1. It has high lubricity.

2. It has a relatively low fire hazard.

3. It does not smoke.

4. It can be used in a substantially anhydrous condition, but is miscible with water and therefore is easily washed off the finished work piece.

[0016] The copolymers, including block copolymers, of ethylene oxide or propylene oxide with ethylene glycol or propylene glycol are known materials, prepared by reaction of ethylene or propylene oxide with the glycol.

[0017] The copolymer used in the practice of the invention has an average molecular weight from 190 to 400, preferably from 240 to 315. Its flash point is over 340 degrees F as tested by ASTM Method D93, using a Pensky-­Martens closed cup.

[0018] A typical general formula of the copolymer is HOCH₂ (CH₂ OCH₂ )_n CH₂ OH.

[0019] The average value of n varies with the molecular weight.

[0020] The material actually used in the practice of the invention is a mixture of copolymers, and may contain block copolymers of ethylene oxide or propylene oxide with both ethylene glycol and propylene glycol.

[0021] In order to increase the resistance of the coolant to high pressures, it is desirable to incorporate one or more of the known extreme pressure additives such as a phosphate ester, a chlorinated hydrocarbon or a sulfurized fat, oil or ester.

[0022] The phosphate ester may have a phosphorus content of 1 to 10% by weight.

[0023] A suitable phosphate ester may be prepared by reacting phosphorus pentoxide, polyphosphoric acid or phosphorus oxychloride with a mid-range nonionic surfactant such as oleyl alcohol ethoxylate.

[0024] The chlorinated hydrocarbon may have an average carbon chain length of C12 to C24 and a chlorine content of 10 to 70%.

[0025] The sulfurized fat, oil or ester may have a sulfur content of 1 to 20%, and may be prepared by adding molten sulfur to an unsaturated fatty acid such as oleic acid or an ester thereof, and holding at about 280 degrees F for one to two hours.

[0026] The general formula for the coolant is as follows:
Copolymer 80 to 90%
Phosphate ester 0 to 10%
Sulfurized material 0 to 5%
Chlorinated hydrocarbon 0 to 5%

[0027] If necessary to bring the pH of the coolant above 7.0, an alkaline substance such as sodium hydroxide, potassium hydroxide or an alkanolamine should be added. A pH below 7.0 would tend to cause corrosion.

Example

[0028] The following ingredients were mixed thoroughly with 81.5 parts by weight of a copolymer of ethylene oxide with ethylene glycol having an average molecular weight of 300:
Triethanolamine 1.0
Phosphate ester of oleic acid 5.0
50% aqueous solution of potassium hydroxide 2.5
Sulfurized oleic acid (10-12% sulfur) 5.0
Chlorinated alpha-olefin (60% chlorine) 5.0

[0029] The resulting fluid was then used as the coolant in 13 successive high speed grinding operations in which a 5 inch diameter grinding wheel was driven at 6574 rpm.
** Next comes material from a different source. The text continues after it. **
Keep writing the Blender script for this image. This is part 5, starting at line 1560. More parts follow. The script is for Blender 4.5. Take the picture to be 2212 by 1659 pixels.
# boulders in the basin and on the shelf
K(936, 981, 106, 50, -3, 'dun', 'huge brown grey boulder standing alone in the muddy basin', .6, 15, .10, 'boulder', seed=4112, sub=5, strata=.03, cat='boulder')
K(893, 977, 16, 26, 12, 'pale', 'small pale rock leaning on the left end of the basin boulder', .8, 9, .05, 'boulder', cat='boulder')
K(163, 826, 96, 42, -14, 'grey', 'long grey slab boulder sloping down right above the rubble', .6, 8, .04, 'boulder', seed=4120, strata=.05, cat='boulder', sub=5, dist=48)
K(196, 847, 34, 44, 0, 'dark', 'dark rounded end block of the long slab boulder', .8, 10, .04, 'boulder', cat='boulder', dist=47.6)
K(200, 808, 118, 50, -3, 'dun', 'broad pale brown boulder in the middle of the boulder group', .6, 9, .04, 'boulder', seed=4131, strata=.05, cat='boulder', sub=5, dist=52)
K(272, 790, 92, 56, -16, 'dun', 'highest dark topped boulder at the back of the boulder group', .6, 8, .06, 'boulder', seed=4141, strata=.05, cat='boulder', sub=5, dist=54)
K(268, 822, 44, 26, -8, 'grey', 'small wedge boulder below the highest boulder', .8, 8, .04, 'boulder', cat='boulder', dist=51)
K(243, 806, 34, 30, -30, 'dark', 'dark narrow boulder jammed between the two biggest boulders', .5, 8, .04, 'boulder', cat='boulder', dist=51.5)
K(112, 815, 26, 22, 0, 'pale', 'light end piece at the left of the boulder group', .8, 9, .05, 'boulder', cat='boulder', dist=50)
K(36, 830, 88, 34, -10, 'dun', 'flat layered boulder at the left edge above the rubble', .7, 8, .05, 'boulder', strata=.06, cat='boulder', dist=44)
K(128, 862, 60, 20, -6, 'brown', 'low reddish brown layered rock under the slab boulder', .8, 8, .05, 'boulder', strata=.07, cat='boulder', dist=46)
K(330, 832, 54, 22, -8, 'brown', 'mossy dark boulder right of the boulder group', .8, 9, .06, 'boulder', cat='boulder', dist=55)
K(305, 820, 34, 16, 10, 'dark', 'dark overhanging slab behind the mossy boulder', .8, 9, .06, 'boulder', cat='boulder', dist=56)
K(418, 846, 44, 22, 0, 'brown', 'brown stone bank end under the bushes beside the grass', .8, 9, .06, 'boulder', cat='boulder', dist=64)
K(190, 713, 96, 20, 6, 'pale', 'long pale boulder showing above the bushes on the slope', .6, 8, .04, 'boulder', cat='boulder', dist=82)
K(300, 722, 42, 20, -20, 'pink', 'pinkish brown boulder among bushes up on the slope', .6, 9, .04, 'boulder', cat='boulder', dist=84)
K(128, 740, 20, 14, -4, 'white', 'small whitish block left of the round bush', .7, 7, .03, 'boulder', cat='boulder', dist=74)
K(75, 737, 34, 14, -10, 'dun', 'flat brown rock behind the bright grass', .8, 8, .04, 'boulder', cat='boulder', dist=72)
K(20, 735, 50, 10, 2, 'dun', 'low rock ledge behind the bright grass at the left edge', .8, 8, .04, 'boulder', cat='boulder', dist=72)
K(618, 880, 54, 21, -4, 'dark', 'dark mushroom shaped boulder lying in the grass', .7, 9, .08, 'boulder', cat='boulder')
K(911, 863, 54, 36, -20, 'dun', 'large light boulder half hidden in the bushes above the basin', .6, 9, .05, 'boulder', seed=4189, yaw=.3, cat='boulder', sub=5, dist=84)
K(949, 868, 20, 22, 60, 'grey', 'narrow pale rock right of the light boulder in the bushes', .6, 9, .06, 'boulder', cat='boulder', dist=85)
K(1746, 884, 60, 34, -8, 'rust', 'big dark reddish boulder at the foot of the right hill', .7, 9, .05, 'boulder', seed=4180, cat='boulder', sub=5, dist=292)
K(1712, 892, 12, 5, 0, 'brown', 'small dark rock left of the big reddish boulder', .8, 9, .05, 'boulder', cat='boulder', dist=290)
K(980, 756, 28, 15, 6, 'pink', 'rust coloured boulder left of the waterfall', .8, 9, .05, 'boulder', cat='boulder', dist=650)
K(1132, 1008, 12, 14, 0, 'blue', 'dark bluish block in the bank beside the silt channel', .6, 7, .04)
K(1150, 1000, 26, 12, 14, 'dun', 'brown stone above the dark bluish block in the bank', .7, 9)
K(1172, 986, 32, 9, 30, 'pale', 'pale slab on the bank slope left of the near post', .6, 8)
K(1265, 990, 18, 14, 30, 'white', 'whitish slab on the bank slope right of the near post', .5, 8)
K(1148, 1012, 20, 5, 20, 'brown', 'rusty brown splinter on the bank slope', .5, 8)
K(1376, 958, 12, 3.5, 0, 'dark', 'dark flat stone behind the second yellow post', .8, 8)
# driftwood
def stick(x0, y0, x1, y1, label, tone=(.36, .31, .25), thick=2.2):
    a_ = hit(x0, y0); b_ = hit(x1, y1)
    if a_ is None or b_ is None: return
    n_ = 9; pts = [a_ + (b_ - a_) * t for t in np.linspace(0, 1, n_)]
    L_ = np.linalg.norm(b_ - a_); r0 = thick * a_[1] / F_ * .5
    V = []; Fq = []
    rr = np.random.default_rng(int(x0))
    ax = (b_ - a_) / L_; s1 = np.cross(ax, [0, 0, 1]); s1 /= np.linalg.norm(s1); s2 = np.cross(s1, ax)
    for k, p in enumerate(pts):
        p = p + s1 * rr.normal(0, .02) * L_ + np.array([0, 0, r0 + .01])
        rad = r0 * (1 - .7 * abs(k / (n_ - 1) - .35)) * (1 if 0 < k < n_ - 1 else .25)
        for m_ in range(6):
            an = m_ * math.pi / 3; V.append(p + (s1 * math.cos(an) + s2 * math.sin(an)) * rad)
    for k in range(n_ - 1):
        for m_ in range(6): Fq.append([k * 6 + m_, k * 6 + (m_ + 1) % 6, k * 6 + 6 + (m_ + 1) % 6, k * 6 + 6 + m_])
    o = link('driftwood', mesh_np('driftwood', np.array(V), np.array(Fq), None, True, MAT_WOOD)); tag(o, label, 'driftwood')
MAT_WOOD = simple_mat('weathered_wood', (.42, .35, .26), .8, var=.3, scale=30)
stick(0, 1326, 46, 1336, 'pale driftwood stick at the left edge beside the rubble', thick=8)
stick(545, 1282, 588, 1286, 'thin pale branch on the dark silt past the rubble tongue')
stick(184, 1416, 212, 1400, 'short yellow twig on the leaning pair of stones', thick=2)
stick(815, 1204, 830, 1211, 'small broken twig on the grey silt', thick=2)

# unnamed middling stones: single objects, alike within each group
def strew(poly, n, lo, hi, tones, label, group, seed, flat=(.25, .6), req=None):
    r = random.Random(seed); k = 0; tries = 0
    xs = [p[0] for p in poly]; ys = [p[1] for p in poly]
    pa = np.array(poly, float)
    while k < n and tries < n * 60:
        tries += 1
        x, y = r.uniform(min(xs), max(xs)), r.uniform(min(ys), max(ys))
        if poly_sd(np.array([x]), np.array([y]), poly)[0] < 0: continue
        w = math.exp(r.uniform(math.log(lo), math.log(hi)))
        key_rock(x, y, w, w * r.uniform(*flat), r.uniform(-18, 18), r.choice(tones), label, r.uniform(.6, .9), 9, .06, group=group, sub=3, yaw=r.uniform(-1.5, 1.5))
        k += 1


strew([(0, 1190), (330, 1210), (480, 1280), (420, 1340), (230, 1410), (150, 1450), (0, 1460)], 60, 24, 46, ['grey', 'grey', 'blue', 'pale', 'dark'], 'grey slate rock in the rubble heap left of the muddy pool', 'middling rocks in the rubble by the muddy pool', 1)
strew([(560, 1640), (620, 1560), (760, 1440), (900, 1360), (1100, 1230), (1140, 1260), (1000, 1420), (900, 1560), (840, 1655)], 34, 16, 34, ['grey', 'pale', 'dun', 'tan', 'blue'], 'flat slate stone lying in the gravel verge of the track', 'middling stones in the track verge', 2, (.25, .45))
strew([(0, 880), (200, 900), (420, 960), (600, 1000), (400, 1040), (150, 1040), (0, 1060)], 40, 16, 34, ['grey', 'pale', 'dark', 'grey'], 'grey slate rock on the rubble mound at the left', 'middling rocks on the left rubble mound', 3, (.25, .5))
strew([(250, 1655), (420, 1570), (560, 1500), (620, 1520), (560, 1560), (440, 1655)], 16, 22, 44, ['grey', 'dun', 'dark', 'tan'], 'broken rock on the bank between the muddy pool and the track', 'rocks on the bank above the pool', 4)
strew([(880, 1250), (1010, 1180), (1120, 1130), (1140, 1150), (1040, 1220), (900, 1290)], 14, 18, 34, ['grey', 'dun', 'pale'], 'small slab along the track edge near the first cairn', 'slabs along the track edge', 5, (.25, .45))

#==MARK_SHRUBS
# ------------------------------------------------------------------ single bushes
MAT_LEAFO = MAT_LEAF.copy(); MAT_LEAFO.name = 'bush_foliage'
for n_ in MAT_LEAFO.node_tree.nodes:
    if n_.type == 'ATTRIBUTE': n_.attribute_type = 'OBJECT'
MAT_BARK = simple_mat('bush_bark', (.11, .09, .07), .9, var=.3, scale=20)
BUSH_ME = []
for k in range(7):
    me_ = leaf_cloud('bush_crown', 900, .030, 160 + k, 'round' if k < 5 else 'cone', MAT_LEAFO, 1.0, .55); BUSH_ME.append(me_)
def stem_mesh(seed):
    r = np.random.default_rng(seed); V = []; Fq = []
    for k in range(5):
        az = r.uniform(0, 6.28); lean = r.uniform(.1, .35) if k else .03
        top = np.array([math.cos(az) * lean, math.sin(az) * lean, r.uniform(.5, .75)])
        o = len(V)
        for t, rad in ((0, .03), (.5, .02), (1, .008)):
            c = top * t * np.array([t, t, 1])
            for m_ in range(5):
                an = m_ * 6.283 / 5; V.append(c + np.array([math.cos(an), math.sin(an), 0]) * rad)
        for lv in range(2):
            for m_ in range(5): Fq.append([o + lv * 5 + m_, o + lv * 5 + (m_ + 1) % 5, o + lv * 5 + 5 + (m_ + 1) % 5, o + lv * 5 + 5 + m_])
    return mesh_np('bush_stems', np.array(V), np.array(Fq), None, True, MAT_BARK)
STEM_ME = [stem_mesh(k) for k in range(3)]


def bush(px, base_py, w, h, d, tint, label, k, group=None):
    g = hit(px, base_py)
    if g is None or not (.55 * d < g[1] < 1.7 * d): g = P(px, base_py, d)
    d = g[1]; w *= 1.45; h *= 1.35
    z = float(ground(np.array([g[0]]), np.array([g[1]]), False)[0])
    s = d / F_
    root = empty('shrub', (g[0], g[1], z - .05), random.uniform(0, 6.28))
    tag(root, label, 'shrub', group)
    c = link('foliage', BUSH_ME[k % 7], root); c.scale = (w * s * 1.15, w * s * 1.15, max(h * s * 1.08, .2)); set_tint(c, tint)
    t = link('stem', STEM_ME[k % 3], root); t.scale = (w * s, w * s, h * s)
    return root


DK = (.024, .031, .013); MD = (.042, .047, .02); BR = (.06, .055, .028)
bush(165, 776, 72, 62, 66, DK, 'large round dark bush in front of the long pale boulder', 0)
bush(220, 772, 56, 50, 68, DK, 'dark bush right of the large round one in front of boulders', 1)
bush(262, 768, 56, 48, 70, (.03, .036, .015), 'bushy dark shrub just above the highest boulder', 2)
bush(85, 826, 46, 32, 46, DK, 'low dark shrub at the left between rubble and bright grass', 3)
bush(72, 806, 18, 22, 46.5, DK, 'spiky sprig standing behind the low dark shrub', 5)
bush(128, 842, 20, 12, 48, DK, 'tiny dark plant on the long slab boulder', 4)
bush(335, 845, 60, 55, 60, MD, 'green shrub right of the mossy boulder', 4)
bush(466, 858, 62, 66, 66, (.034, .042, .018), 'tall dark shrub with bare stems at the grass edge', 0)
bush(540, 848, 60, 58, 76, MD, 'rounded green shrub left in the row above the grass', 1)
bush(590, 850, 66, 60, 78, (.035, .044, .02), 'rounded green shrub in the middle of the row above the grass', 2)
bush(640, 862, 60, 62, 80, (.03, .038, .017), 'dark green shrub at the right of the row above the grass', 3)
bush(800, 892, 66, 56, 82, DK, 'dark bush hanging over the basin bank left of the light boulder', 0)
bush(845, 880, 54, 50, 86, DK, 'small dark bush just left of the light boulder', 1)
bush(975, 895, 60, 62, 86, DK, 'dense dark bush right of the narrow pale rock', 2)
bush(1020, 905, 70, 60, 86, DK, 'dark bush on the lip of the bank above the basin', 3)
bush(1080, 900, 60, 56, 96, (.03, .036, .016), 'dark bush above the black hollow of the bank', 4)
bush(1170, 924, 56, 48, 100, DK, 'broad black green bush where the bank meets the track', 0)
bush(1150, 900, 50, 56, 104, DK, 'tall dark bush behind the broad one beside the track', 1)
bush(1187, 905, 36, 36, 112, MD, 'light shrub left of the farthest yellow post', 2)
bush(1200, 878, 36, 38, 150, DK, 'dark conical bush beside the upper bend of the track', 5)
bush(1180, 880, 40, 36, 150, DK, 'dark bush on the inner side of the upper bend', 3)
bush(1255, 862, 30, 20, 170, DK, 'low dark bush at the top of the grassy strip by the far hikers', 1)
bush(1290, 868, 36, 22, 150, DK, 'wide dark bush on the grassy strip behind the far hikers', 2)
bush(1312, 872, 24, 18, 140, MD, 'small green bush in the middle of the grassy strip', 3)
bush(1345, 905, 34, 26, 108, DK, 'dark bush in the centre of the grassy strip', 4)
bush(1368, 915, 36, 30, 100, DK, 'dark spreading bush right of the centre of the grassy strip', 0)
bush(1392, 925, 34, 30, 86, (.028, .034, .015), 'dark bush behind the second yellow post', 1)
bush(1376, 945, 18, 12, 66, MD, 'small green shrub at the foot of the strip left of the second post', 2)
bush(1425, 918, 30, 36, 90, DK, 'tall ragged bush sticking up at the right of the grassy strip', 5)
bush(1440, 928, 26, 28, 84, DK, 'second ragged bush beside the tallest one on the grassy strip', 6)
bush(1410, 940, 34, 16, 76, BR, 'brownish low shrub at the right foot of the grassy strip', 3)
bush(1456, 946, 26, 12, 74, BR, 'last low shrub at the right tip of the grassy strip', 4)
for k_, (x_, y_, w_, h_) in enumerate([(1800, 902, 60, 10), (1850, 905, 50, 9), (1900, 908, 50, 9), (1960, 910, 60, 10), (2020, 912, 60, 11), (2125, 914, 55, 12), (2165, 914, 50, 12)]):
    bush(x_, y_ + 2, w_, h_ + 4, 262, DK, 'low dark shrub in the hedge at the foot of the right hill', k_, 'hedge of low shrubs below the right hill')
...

The workpiece was of 52100 (Rc60) steel and was 4 inches in diameter at the beginning of the first grinding operation. In each of the grinding operations the workpiece was driven at 215 rpm and the diameter of the workpiece was reduced by 0.100 inch. The abrasive in the grinding wheel was cubic boron nitride.

[0030] For comparison, three tests were conducted in each of which 13 successive grinding operations were performed. In each of these three tests the procedure was identical to that in the test first described, except that a different coolant was used in each of the three tests. In one test the coolant was a conventional hydrocarbon oil; in the other two tests the coolants were conventional aqueous cutting fluids.

[0031] In the test first described, the power consumed during the cutting operations was substantially less than the power consumed during each of the three tests, showing that the cutting fluid used in the first test had superior lubricity. The lower power consumption in the first test meant that there was less heat generation.

Claims

1. A method of cooling and lubricating work pieces during grinding and severe machining operations by means of cubic boron nitride wherein the improvement comprises the step of supplying to the work pieces, as a coolant and lubricant, a copolymer of an alkylene oxide having from 2 to 3 carbon atoms with an alkylene glycol having from 2 to 3 carbon atoms, said copolymer having an average molecular weight from 190 to 400, and having a flash point over 340 degrees F.